|
Page 3 of 3
The heavy Energy weighting in the S&P GSCI index accounts for the EasyETF GSCI fund's bottom-of-the-table performance for 2008, while Market Access's RICI ETF follows closely behind, apparently due to its overweighting of Brent crude and some of the poorer-performing industrial metals like lead and zinc, and its underweighting of the precious metals by comparison with the DJ-AIG and CRB indices.
The db x-trackers DBLCI-Optimum Yield ETF performed relatively better than the other ETFs. The "optimum yield" index uses a formula-based optimisation strategy that seeks to maximise the positive roll yield - minimise the negative roll yield—as it buys and sells commodities. Rather than simply purchasing the near-month contract, or even a contract a fixed number of months out, it evaluates all available contracts and selects the most advantageous month. Deutsche Bank's calculations—admittedly, based on back-testing - show that the DBLCI-OY index methodology has also beaten the GSCI and DJ-AIG indices by a wide margin on a longer-term view as well.
Follow The Money?
Where have investor cash flows been heading within the commodity sector as a whole? Despite all the interesting intricacies involved in deconstructing the commodities futures curves, most investor funds within the ETF/ETC space have gone straight into gold. Indeed, the three major European gold tracker funds—Gold Bullion Securities, ETFS Physical Gold, and ZKB Gold ETF—now have assets totalling over US$ 8 billion, dwarfing the money invested in other areas. This represents a major success for the relevant ETF/ETC providers—ETF Securities and ZKB—but is must also present them with a challenge, since they would undoubtedly like to diversify their businesses more.
Having said that, the prospects for gold and the other precious metals seem unlikely to dim this year, and indeed they may not for a few years to come. With the credit crunch showing no signs of abating, and government solvency increasingly in question, investor demand for non-fiat currencies seems well underpinned.
Future Prospects
After the dramatic fall in commodities prices during the second half of 2008, this year has got off to a stronger start.

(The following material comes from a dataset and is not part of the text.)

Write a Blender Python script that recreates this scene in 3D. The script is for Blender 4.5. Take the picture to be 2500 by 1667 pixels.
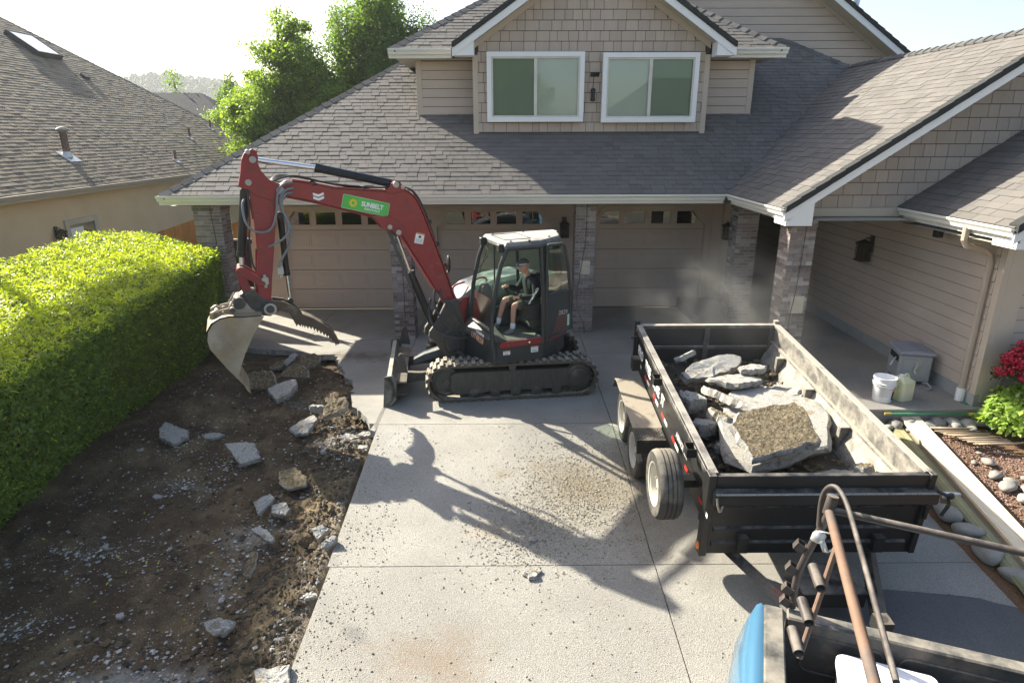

A number of the diversified ETFs highlighted above have seen decent inflows, investors continue to buy the precious metals (with gold breaching the US$900/ounce barrier again) and, as we have reported in the news section of the site, there are signs of a jump in demand for energy and agricultural ETCs. ETF Securities' recent annual review points to historically low inventories of a number of industrial metals, and also to the fact that global stocks of corn, wheat and soybeans are at their lowest levels since 1974.
So even if the global recession is putting a brake on the demand side for commodities, supply constraints should help to underpin prices. And the bubble-like atmosphere of early 2008 has certainly disappeared, allowing investors to access the sector on more favourable terms. All in all, 2009 should be a better year for commodity ETFs/ETCs.